## Begin GIVEN MATERIAL

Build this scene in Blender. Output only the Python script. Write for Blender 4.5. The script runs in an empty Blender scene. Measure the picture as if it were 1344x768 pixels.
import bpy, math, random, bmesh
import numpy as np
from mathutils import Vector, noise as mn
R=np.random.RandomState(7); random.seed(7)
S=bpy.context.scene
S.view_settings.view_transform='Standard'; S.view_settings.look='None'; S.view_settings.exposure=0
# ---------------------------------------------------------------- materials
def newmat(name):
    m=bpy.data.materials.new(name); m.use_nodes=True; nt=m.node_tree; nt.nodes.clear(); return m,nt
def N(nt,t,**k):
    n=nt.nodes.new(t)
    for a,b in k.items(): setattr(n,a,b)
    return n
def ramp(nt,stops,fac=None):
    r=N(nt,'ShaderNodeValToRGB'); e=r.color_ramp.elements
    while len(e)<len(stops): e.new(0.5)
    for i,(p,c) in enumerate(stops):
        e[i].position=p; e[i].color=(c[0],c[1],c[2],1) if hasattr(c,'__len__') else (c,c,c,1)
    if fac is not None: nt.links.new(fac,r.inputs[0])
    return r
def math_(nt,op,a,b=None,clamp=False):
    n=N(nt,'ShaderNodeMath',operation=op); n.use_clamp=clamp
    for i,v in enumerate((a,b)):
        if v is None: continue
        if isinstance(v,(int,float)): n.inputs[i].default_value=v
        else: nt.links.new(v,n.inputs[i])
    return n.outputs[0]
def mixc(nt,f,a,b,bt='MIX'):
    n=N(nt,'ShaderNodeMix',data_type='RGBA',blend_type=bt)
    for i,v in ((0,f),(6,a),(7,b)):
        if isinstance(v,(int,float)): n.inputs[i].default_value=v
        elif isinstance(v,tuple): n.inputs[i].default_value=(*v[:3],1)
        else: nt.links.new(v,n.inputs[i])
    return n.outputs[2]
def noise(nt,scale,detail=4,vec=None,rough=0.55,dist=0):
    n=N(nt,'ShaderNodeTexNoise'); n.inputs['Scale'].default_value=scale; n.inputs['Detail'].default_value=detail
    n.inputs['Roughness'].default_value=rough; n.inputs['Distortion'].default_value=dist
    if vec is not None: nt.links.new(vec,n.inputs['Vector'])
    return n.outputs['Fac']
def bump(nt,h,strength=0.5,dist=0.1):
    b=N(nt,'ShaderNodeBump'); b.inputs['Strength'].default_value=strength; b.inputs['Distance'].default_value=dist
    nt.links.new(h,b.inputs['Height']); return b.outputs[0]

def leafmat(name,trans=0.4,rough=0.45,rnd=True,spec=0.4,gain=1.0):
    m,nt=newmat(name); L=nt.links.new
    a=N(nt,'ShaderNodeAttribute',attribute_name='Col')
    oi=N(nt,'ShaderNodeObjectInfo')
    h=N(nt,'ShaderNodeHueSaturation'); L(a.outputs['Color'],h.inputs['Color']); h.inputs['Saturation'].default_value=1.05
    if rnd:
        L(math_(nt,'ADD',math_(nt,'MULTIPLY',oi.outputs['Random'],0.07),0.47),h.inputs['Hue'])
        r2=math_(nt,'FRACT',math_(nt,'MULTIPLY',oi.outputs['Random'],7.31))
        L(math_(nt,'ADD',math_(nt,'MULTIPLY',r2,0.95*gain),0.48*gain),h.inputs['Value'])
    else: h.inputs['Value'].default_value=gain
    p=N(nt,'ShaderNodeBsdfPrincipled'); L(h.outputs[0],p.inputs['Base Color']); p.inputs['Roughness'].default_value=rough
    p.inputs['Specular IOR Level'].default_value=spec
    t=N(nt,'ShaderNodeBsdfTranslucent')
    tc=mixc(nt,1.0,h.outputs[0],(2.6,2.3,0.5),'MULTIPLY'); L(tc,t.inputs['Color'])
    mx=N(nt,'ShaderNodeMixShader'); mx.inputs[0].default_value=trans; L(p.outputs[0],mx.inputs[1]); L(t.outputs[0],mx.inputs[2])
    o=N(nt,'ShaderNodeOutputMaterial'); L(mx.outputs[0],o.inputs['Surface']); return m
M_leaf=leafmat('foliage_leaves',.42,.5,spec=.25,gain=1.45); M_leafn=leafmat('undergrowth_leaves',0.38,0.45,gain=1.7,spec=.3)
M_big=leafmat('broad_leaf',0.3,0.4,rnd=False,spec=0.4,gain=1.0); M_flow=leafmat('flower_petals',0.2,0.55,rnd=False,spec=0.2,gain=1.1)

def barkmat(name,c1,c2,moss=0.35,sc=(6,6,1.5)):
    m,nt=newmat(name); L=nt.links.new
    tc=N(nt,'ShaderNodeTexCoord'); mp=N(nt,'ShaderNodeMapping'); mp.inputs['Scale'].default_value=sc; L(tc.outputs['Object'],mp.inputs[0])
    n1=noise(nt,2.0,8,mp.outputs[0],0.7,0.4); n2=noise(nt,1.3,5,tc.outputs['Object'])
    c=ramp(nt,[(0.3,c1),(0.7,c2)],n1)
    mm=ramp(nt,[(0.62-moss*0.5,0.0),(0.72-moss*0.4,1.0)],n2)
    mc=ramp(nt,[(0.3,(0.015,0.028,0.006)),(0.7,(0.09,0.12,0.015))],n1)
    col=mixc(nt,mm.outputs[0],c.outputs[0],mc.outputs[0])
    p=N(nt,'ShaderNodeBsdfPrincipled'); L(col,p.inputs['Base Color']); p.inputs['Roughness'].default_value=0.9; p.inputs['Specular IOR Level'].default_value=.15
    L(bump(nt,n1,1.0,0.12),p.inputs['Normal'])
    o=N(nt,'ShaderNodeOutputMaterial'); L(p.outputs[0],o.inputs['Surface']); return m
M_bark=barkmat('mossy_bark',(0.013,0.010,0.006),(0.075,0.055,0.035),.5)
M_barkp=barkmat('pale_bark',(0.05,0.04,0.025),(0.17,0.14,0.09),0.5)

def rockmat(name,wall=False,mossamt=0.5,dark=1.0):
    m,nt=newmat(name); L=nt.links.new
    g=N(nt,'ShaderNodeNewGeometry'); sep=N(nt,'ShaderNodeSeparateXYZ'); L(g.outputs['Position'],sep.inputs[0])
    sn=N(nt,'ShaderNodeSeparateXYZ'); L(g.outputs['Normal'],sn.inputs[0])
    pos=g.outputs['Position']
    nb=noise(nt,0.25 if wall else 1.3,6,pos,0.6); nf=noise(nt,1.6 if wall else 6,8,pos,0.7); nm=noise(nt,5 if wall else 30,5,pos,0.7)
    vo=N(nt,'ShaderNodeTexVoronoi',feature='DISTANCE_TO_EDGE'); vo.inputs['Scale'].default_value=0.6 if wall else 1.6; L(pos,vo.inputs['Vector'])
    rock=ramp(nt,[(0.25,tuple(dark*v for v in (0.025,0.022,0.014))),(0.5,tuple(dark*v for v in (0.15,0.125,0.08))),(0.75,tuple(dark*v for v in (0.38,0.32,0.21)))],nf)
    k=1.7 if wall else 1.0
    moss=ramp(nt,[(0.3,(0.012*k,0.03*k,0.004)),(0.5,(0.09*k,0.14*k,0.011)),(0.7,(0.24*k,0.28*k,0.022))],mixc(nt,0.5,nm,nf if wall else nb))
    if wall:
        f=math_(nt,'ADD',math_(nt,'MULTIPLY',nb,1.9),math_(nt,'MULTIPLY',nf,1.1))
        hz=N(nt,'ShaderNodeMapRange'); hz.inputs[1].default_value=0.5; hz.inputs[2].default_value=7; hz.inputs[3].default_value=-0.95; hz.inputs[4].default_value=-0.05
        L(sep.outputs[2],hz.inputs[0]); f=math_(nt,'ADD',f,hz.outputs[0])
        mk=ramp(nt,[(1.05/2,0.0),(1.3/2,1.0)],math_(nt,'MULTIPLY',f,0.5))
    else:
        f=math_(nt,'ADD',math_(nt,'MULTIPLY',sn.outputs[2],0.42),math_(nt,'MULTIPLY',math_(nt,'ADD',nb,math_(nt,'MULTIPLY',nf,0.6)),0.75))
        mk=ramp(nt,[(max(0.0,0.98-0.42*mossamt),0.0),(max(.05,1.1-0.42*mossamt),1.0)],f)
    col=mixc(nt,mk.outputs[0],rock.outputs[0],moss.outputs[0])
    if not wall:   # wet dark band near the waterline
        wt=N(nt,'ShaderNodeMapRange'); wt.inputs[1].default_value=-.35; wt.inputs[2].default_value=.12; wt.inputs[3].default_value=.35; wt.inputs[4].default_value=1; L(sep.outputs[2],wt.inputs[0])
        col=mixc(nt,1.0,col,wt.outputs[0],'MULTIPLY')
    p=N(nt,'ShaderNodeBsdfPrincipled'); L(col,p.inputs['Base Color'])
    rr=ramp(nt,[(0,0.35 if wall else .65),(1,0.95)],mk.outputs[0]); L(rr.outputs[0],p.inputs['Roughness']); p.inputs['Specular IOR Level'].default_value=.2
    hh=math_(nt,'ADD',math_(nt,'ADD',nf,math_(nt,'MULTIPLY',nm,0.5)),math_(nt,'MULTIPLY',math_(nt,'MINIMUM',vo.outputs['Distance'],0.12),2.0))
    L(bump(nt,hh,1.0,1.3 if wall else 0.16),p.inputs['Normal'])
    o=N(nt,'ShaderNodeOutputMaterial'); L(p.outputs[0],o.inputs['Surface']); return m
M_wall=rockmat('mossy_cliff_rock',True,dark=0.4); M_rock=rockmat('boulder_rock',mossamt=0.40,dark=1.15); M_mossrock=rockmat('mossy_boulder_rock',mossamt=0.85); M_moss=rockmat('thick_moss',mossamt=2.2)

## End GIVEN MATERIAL

### WORK REQUIRED
Find each line with the string "scene" and copy it out.

### WRITTEN ANSWER
Build this scene in Blender. Output only the Python script. Write for Blender 4.5. The script runs in an empty Blender scene. Measure the picture as if it were 1344x768 pixels.
S=bpy.context.scene